(Rows from a 3D scene dataset)
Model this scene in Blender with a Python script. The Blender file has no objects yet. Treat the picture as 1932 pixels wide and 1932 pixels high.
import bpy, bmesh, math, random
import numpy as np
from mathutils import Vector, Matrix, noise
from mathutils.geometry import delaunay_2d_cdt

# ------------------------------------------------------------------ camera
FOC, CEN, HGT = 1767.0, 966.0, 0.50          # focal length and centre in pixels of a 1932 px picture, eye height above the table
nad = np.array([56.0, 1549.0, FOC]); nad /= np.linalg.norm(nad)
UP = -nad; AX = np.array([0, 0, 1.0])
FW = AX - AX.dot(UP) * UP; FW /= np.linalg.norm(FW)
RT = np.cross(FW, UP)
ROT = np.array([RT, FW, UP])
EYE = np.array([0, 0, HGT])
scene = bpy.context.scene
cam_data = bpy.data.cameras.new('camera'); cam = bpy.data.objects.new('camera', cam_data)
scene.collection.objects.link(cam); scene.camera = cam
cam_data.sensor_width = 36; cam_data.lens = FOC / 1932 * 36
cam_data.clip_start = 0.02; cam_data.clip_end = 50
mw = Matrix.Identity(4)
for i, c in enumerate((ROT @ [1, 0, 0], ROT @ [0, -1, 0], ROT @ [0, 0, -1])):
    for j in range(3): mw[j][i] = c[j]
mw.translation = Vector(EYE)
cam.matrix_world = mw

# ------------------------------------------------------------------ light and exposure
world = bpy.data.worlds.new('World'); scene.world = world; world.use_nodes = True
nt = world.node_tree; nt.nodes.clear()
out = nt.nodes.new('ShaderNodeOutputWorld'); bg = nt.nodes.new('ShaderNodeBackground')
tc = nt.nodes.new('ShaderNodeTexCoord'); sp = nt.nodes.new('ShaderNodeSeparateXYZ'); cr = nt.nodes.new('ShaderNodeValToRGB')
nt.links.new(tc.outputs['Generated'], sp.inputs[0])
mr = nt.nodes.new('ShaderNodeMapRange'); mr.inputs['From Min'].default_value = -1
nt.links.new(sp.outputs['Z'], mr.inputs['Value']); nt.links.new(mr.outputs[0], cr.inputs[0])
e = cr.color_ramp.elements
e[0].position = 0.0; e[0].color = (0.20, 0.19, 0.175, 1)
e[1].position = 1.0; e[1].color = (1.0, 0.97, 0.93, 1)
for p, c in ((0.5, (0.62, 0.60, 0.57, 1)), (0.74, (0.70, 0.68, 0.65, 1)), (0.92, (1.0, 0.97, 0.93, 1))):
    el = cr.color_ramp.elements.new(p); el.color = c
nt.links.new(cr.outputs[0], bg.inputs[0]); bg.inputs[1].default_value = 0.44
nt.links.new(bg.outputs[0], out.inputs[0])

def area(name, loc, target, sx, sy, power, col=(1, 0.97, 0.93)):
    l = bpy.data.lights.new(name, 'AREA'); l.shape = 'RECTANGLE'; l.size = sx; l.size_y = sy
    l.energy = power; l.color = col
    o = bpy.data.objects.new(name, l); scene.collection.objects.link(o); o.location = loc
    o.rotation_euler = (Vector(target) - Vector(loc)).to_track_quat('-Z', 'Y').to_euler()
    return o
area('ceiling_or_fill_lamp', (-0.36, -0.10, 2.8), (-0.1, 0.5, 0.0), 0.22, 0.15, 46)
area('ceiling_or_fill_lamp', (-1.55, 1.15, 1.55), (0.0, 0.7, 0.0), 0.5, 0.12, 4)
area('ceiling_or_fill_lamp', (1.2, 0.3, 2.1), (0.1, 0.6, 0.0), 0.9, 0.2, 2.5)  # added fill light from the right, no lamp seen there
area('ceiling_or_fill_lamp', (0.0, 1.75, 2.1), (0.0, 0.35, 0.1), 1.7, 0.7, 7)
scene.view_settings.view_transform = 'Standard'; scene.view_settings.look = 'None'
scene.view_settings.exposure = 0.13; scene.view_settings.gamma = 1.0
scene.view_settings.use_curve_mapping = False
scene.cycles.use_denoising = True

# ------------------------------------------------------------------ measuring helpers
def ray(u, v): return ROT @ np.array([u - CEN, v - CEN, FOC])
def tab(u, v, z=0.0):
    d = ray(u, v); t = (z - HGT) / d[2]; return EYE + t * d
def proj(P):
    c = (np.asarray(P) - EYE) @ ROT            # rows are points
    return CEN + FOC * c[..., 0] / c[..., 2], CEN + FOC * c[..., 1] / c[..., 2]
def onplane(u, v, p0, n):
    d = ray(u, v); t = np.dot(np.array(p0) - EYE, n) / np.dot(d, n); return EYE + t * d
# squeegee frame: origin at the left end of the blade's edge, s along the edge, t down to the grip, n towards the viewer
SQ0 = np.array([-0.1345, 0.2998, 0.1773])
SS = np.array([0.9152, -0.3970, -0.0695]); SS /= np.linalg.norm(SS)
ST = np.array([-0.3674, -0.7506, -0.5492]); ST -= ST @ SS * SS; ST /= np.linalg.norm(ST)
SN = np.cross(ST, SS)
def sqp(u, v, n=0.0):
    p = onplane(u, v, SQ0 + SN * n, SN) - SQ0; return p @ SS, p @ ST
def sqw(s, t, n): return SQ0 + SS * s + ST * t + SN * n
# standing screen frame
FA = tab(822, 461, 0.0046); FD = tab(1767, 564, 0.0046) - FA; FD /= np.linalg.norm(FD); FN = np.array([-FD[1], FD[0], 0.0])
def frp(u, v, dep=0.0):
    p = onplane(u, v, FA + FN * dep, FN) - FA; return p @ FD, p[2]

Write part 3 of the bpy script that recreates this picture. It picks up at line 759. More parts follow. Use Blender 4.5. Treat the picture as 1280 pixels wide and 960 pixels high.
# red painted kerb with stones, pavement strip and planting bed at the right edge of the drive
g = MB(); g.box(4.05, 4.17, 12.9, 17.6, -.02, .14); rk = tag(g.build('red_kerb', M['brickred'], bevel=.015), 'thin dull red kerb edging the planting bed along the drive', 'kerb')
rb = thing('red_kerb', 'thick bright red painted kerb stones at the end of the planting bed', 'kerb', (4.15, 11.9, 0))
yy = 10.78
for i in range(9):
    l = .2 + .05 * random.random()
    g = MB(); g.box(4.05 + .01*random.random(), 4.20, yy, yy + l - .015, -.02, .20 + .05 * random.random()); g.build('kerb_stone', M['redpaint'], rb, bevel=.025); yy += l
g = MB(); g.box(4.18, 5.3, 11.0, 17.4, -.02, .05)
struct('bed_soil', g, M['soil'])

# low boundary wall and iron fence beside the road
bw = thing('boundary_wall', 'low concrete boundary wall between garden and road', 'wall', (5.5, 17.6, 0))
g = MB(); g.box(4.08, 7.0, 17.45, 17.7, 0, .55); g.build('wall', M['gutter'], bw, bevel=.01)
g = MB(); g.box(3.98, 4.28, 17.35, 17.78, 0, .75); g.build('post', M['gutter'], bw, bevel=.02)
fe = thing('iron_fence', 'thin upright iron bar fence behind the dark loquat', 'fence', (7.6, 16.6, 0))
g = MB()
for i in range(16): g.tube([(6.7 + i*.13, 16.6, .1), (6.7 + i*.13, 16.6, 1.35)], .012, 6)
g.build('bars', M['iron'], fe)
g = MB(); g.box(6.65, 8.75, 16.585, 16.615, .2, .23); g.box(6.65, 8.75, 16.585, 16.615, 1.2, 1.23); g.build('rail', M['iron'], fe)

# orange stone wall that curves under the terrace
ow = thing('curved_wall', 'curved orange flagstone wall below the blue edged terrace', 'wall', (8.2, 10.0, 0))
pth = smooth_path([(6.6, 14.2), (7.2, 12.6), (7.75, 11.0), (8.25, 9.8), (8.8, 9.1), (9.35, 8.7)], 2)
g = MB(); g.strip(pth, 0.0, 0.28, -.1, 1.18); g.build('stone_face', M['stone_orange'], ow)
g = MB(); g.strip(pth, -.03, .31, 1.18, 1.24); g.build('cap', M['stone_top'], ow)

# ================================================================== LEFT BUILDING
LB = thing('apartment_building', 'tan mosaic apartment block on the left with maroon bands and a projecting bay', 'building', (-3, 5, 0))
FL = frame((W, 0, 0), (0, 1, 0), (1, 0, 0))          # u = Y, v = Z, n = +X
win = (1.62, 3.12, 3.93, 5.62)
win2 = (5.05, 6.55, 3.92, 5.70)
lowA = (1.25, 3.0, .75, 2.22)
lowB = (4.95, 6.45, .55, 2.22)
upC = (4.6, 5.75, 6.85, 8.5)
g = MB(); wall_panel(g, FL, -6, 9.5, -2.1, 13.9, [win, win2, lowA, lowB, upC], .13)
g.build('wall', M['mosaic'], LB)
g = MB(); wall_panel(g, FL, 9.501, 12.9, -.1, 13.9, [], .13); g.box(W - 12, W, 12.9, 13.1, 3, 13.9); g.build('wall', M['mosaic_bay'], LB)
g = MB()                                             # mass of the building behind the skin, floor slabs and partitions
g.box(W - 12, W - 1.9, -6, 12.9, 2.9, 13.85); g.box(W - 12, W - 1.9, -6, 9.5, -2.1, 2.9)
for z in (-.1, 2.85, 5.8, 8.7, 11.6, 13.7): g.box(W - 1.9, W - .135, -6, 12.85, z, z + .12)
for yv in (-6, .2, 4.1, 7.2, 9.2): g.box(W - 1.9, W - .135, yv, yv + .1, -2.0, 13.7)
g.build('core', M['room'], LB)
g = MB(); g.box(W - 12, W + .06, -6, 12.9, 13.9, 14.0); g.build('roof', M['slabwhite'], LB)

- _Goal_
The required output is the exact run of lines from the beginning of the listing above to the line that contains "from mathutils.geometry import", inclusive of both.

- _Output of the task_
Model this scene in Blender with a Python script. The Blender file has no objects yet. Treat the picture as 1932 pixels wide and 1932 pixels high.
import bpy, bmesh, math, random
import numpy as np
from mathutils import Vector, Matrix, noise
from mathutils.geometry import delaunay_2d_cdt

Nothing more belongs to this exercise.